PORTLAND, Ore. (KOIN) – A remade version of an Oregon state map that shows each property’s risk of wildfire will not be released as early as expected, the Oregon Department of Forestry announced Wednesday. 

The decision comes shortly after the start of Oregon’s 2023 legislative session. Lawmakers are expected to debate proposed bills that could alter Senate Bill 762, the wildfire funding bill that passed in 2021. 

According to ODF, there are several bills proposing changes such as which areas are assigned a risk classification and potentially abolishing the map entirely. 

“We want to avoid expending resources on work that may not align with new direction that may come from the legislature this session,” said Oregon State Forester Cal Mukumoto. 

Without knowing what decisions lawmakers will make, ODF does not know how long it will take to make required changes. The agency had planned to release an updated version of the map in fall 2023. 

The color-coordinated wildland-urban interface and statewide wildfire risk map intends to serve as a visual representation of what the wildfire risk is for all of Oregon’s 1.8 million tax lots. 

Mukumoto said ODF has been working with Oregon State University on technical adjustments to the map and has been planning for more community outreach and engagement. 

ODF released the original version of the map on June 30, 2022 and withdrew it just over a month later after thousands of Oregonians shared feedback. Many residents throughout the state challenged the map and the way it classified properties. 

Some feared that living in a high- or extreme-risk area could drive up the cost of homeowners’ insurance. However, the state has reassured owners that insurance providers in the state have promised to not do so. 

Insurance providers perform their own underwriting and create their own risk maps. They have been dropping Oregonians’ home coverage due to their wildfire risk, but state officials say it’s not a result of the wildfire risk map. 

When ODF withdrew the original map on Aug. 4, 2022, the agency said it would conduct public and stakeholder engagement, outreach and education from October 2022 through February 2023. 

“There were some great recommendations that came out of the Wildfire Programs Advisory Council’s first annual report and opportunities identified by Wildfire Programs Director Doug Grafe related to the map that I hope the Legislature gets the opportunity to explore during this session,” Mukumoto said. 

Those recommendations are in addition to the bills lawmakers will consider this session. 

ODF said members of both the Senate Committee on Natural Resources and the Wildfire Programs Advisory Council have expressed support for continued mapping of wildfire hazards.
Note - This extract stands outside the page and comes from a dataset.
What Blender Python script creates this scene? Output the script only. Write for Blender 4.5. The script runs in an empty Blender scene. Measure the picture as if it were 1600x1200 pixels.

They support continued mapping of wildfire hazards to know where to make investments in wildfire mitigation activities, including fuels reduction and building defensible space. 

“We have a lot of ideas about revisions to the wildfire program to make it more effective, include the public to a greater degree to move forward,” said Chair of the Senate Committee on Natural Resources Sen. Jeff Golden at a committee meeting on Jan. 18. “The idea here is to give the legislature a chance to do what revisions it chooses to of this program before the publication of another map.” 

Golden, who represents Oregonians in the southwest part of the state, pointed out that there were in-person public hearings to discuss the map scheduled in Grants Pass and Medford that had to be moved online because so many people were upset and sharing angry comments online. 

At the online meeting, there were 1,200 participants, he said. 

“Our goal this session is to get resources and expertise to Oregonians already doing good work on the ground to protect their properties and neighborhoods,” Golden said. “It’s important to get that done and to do all we can to ease the homeowner insurance challenges that the era of megafires has brought us before moving forward with any map.” 

Mark Bennett, chair of the Wildfire Programs Advisory Council said there needs to be robust communications and outreach efforts across all Senate Bill 762 programs to help property owners understand what their classification means, how they can better protect their homes and what resources are available. 

While the legislature is in session, ODF will continue to work with OSU to adjust the map based on feedback received about the first version of the map. This includes addressing concerns related to irrigated lands and classification differences on adjacent lots. 

The agency will also follow the progress of bills related to the risk map and will adjust its work accordingly. 

It will continue to work with the Wildfire Programs Advisory  Council to identify community needs and opportunities for outreach, education and engagement.